O caderno amarelo
Cortiça em ação; os parágrafos que descartei; conversa sobre processo criativo com Giovana Madalosso em julho.
Essa é uma edição mensal só para colaboradores, que vai falar do processo de criação do meu próximo romance à medida que ele se desenrola.
Nunca tinha visto tantas árvores na vida. Já disse algumas vezes essa frase em entrevistas e bate-papos, momentos depois de alguém me perguntar por que me mudei para Mendocino, uma cidade de mil habitantes em uma região remota da costa da Califórnia. Disse na inocência, porque é verdade: o impacto de ver esses paredões verdes de coníferas apontadas para o céu foi descomunal e, depois disso, nada ia ser como antes.
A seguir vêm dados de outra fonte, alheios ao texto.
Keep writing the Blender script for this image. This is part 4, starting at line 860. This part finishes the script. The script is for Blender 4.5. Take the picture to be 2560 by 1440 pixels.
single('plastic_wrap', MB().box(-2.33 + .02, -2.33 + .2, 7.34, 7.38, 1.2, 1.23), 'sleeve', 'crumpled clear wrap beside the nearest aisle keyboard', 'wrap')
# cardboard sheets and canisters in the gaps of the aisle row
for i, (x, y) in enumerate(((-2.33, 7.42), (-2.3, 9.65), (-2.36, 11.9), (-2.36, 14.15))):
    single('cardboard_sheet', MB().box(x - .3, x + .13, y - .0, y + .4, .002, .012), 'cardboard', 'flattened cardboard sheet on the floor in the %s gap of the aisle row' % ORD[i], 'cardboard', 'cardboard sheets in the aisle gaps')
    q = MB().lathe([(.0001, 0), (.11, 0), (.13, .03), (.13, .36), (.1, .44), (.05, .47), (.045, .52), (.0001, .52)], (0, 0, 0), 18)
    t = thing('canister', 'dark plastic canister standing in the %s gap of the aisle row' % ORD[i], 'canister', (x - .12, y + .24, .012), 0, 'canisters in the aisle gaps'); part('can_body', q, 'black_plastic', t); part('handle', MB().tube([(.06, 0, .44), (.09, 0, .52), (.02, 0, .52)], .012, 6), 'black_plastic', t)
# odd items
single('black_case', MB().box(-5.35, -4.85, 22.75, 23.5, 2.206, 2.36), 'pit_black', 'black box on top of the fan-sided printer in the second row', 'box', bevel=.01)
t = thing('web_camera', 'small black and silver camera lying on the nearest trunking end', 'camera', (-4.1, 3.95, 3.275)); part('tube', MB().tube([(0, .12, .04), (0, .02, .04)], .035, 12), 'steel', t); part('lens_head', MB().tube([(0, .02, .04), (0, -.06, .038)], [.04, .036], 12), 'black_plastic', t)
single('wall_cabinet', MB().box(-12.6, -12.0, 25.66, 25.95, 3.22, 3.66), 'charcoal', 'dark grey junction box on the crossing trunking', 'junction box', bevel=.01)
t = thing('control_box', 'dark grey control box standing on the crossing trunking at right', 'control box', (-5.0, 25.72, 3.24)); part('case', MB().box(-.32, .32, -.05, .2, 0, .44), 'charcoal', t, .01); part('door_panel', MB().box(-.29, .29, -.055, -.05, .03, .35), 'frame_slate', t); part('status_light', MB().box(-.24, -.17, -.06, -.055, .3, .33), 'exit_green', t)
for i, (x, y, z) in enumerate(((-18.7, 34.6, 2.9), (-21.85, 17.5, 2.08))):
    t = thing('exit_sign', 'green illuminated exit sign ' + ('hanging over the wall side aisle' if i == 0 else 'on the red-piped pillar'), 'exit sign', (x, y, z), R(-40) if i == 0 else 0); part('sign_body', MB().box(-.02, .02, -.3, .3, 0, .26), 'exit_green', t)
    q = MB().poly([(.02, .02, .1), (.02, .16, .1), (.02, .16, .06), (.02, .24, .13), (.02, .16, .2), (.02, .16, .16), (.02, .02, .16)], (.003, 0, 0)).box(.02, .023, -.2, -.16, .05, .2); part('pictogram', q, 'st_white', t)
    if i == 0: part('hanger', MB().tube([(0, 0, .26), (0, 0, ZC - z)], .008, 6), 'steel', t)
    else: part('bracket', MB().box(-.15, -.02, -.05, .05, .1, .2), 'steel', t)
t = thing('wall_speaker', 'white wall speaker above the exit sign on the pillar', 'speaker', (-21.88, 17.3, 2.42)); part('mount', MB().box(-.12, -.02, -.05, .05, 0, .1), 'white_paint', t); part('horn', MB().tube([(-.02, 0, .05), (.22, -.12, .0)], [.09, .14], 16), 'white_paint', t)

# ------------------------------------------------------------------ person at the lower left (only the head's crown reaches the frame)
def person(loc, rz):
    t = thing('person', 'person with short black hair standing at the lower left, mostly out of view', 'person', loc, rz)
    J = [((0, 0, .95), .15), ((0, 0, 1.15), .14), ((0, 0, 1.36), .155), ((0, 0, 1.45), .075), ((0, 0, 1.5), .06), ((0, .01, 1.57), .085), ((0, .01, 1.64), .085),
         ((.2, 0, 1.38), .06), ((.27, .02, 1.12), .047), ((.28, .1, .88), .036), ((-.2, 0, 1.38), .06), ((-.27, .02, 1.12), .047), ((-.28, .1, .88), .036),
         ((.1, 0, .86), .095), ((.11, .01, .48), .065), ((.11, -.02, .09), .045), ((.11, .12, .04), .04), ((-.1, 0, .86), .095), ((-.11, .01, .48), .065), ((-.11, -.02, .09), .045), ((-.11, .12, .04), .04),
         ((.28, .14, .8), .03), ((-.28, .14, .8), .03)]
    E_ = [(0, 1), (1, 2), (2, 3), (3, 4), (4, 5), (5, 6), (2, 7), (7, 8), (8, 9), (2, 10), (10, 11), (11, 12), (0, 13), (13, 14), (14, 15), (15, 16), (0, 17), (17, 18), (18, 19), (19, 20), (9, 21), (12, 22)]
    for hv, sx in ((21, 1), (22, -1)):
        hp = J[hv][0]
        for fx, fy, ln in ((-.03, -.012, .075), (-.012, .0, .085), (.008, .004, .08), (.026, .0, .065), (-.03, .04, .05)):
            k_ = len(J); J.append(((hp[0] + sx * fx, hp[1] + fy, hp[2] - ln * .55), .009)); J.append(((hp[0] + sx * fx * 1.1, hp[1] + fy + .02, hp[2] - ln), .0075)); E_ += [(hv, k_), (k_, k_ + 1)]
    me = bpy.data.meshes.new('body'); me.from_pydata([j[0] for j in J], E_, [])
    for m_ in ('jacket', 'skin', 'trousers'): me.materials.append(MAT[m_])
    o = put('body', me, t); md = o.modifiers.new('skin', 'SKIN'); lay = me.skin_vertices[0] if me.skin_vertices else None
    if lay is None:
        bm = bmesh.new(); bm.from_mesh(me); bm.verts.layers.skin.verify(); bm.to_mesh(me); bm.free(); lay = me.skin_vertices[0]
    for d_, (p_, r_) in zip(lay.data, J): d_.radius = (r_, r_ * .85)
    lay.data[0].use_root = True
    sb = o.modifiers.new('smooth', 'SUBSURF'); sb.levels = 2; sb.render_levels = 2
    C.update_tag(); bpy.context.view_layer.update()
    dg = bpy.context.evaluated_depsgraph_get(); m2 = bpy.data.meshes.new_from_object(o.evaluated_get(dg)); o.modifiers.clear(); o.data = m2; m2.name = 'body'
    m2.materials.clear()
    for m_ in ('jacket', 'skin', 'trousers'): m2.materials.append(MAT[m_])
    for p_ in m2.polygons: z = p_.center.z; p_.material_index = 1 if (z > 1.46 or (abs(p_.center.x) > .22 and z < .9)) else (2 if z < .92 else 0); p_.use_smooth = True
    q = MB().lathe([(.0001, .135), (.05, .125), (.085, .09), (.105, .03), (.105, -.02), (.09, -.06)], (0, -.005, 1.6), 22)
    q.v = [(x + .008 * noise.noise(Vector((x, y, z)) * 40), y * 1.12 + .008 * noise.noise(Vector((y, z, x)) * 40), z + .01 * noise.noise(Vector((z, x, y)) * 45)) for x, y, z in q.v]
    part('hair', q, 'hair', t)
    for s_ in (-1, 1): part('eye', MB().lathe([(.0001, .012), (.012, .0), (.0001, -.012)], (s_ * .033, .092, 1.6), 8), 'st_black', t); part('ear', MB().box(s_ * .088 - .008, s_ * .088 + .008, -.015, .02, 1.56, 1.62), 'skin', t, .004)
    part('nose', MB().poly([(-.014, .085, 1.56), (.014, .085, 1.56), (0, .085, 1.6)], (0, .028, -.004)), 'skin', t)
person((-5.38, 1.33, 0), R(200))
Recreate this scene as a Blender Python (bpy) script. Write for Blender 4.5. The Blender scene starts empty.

Na semana passada, assisti a um documentário que tecia comparações entre O Mágico de Oz e a obra de David Lynch. E, de repente, lá estava uma cena do primeiro episódio de Twin Peaks em que o agente Dale Cooper, aproximando-se da cidade fictícia que fica no real estado de Washington, diz ao seu famoso gravador: nunca vi tantas árvores na minha vida. Cheguei a me arrepiar com aquilo.
Será que, desde os treze anos, momento em que vi a série pela primeira vez, eu passei inconsciente e incansavelmente a procurar a minha Twin Peaks?
E adicione aí mais um fato pessoal: meu avô envolvido em um processo histórico de desmatamento no sul do Brasil.
Não escolhemos nossos temas. São os temas que nos escolhem.
Twin Peaks talvez seja para mim o que o Mágico de Oz foi para Lynch.
E qual é o seu Mágico de Oz? O que são as suas recorrentes cortinas de veludo?
1. Um passo na estrutura
Finalmente sacudi o pó do meu mural de cortiça e tirei os papéis coloridos e as tachinhas da gaveta. Defini os “blocos” da minha narrativa com os respectivos anos e cenários de cada um. Quando faço um esquema de estrutura de romance, costumo dividir a narrativa em blocos – ou partes, chame como quiser – que, por sua vez, serão divididos em partezinhas menores. No início, é difícil enxergar essas unidades pequenas, de maneira que a tendência é eu ter algum nível de detalhamento do início da narrativa, mas um completo vazio depois disso.